Yesterday, Human Rights Watch in New York issued a new report saying the Tigers are still forcibly recruiting underage fighters.

Rageeswaran regards these child- soldiers with resignation. He points at the bombed out husk of Kilinochchi Central College, where Tamil students attend class under a roofless classroom, and the empty Bank of Eelam building.

"There's no one doing any business there. But what to do; the Singhalese won't develop the north or the east," he sighs.

Mr. De Silva calls it a case of an "insecure majority dealing with an insecure minority." Most trace the problem to the institution of Singhala as the national language in 1956, which led to government cuts of Tamil students from state universities and a mandate in the 1972 constitution to "protect and foster" Singhalese Buddhism. The education-oriented, largely Hindu Tamils seethed and finally rebelled.

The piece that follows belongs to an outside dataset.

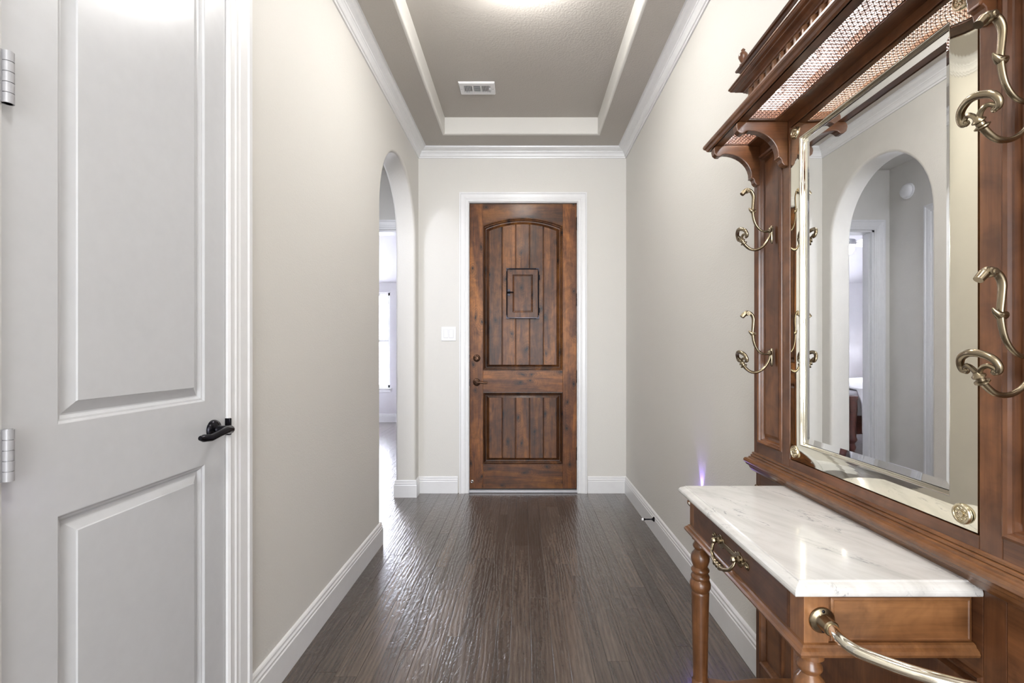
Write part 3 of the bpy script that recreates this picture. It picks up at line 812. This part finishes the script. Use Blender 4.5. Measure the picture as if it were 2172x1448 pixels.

In recent years, more and more Tamils have been seeking opportunities outside the disputed north and east, and in Colombo at least, Tamils seem well integrated.

Those who stayed behind, however, have long and bitter memories. V. Selvaratnam is a retired Tamil postmaster who has remained in Jaffna while most of his family has emigrated. In a Jaffna hotel which had its roof blown away by the Sri Lankan Air Force in the late '90s, he says he will remain in his hometown.

"In the west, you still see the Tigers as terrorists. Well, I do not agree with their policies or tactics, either. But I accept they are fighting against a real oppression," he says.

"Maybe the younger generation can live in peace. I hope so. But I am an old man, and I remember everything that happened here," he concludes, looking at the clouds through the roofless ceiling.